Thermodynamics Ideal gas problem

[Ron Burgundypants]

Homework Statement

An isolated box contains two chambers separated by a thermally insulating but moveable partition. Both chambers contain dilute gas (same kind) at different densities and temperatures. The left chamber contains 1.0 x 10^22 particles at 25 degrees celsius and the right chamber 6.0 x 10 ^21 particles at 15 degrees celsius. What is the equilibrium temp when the wall is removed?

Homework Equations

PV=NkT
[Left Chamber] (mCv(Tf-Ti)) + [Right chamber](mCv(Tf-Ti))
Maybe the density equation?

The Attempt at a Solution

What I understand;
- The volume is constant
- Chamber left loses some energy this is the same as what chamber right gains
- The Heat capacity is the same as the gas is the same in both chambers so we can forget it.

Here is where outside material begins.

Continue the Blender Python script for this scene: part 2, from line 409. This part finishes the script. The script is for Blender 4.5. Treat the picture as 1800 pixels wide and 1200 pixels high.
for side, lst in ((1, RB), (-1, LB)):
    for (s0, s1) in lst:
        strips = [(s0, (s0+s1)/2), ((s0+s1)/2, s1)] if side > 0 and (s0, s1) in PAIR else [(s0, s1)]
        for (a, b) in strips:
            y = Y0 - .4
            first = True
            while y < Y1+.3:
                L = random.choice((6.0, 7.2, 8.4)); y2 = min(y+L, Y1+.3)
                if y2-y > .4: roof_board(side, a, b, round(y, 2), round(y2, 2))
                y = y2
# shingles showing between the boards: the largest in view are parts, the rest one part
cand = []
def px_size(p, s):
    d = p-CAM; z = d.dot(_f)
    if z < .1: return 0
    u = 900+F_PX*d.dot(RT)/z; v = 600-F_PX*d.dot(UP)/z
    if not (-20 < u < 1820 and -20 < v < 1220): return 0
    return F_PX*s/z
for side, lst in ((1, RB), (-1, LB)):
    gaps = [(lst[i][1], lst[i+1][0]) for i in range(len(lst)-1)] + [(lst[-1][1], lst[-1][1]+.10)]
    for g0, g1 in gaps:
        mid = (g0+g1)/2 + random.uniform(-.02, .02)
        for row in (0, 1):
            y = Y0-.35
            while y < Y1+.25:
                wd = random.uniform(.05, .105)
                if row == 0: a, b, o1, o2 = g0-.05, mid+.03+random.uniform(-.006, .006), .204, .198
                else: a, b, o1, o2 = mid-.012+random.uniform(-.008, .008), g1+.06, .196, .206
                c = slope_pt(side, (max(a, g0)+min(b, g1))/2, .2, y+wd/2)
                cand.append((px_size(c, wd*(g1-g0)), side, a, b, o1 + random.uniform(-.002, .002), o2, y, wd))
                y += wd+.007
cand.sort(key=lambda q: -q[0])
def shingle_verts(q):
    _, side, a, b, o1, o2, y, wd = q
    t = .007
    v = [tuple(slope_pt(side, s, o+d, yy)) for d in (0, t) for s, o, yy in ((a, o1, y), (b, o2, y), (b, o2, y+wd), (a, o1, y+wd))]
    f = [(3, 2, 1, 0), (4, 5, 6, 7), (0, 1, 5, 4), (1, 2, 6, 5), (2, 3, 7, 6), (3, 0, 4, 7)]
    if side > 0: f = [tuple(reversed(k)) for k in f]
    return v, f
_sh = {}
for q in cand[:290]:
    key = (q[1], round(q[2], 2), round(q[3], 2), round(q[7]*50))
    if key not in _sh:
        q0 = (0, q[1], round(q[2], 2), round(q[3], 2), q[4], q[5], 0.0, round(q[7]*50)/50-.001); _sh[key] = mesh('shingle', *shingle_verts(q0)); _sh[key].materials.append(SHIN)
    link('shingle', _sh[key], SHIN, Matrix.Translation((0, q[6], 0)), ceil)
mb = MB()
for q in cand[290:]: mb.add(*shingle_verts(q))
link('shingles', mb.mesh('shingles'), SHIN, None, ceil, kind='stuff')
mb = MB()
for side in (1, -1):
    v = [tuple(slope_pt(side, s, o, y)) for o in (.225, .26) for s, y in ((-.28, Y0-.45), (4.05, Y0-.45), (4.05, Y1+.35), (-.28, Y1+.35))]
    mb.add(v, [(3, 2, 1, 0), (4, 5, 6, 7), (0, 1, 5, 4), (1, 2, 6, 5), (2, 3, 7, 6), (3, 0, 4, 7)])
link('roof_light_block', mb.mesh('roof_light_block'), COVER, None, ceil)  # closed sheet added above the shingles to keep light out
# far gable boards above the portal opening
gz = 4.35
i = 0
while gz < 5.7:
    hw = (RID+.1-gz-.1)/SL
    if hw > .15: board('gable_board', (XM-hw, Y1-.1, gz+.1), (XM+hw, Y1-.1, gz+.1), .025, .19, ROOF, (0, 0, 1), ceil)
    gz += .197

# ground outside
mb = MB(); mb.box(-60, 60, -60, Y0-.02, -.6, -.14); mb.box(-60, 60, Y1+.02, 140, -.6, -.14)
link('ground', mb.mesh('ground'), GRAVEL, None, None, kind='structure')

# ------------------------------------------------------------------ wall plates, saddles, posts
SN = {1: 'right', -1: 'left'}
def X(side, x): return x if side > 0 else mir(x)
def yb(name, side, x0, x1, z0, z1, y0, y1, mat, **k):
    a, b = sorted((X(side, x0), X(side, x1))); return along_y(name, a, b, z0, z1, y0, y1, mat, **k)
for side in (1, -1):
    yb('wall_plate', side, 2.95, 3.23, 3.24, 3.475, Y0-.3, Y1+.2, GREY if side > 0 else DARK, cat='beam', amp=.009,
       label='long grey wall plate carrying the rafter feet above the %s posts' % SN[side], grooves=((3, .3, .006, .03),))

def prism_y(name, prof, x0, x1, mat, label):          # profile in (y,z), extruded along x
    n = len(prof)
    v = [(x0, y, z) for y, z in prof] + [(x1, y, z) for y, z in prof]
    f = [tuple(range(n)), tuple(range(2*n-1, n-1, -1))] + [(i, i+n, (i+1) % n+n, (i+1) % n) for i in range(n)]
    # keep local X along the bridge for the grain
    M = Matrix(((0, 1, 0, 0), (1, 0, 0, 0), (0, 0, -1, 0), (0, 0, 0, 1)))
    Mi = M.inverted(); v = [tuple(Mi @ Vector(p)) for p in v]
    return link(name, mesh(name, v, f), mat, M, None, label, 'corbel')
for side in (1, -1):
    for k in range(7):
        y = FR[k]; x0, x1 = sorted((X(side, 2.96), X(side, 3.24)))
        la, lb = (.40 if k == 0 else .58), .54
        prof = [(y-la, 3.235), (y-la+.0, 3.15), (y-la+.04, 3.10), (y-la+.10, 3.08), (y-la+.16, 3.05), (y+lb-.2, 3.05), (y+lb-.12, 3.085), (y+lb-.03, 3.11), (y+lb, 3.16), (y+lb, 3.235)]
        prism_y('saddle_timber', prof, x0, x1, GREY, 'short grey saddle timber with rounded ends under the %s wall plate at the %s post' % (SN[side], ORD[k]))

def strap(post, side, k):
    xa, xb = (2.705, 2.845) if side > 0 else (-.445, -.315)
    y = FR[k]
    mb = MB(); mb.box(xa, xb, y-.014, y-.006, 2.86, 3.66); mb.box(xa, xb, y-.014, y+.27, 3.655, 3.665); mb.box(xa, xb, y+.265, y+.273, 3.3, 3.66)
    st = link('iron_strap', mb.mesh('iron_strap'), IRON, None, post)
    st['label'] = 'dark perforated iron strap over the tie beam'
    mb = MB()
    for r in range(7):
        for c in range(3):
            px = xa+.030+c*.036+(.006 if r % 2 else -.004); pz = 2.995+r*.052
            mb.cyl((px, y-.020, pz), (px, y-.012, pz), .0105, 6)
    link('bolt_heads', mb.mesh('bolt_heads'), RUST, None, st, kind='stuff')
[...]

So I've tried all sorts of things but the problem is I don't know get how the number of particles can be exchanged for a mass seeing as we don't know which type of gas it is, otherwise the problem would be easy right? Just solve for Tf. Should I just use a random gas and get the molar mass etc. or is there a better way?

 

[Chestermiller]

As you said, the gas is the same in both chambers, so you don't need to know the molar mass. You are aware that the gases mix after the partition is removed, correct? Do you know how the internal energy of an ideal gas mixture is related to the internal energy of the pure gases comprising the mixture?

 

[Ron Burgundypants]

The internal energy of an ideal gas is the degrees of freedom x NkT right? Not sure how to relate it to the total internal energy though no...

 

[WrongMan]

just write it out with letters and you will see it all cancels out

- Chamber left loses some energy this is the same as what chamber right gains

 

[Ron Burgundypants]

Ok I tried something and got an interesting answer. Might be right

Sum up the internal energies of both chambers i.e 3/2NRT(left) + 3/2 * NRT(right)

So this is the total internal energy - 3/2 NRT (total) - Solve for T now and I have the equilibrium temperature? Looks about right.

Wrongman I'll try your way too and see what happens if its easier. Thanks guys!

 

[Ron Burgundypants]

Aha! Yes brilliant thanks guys.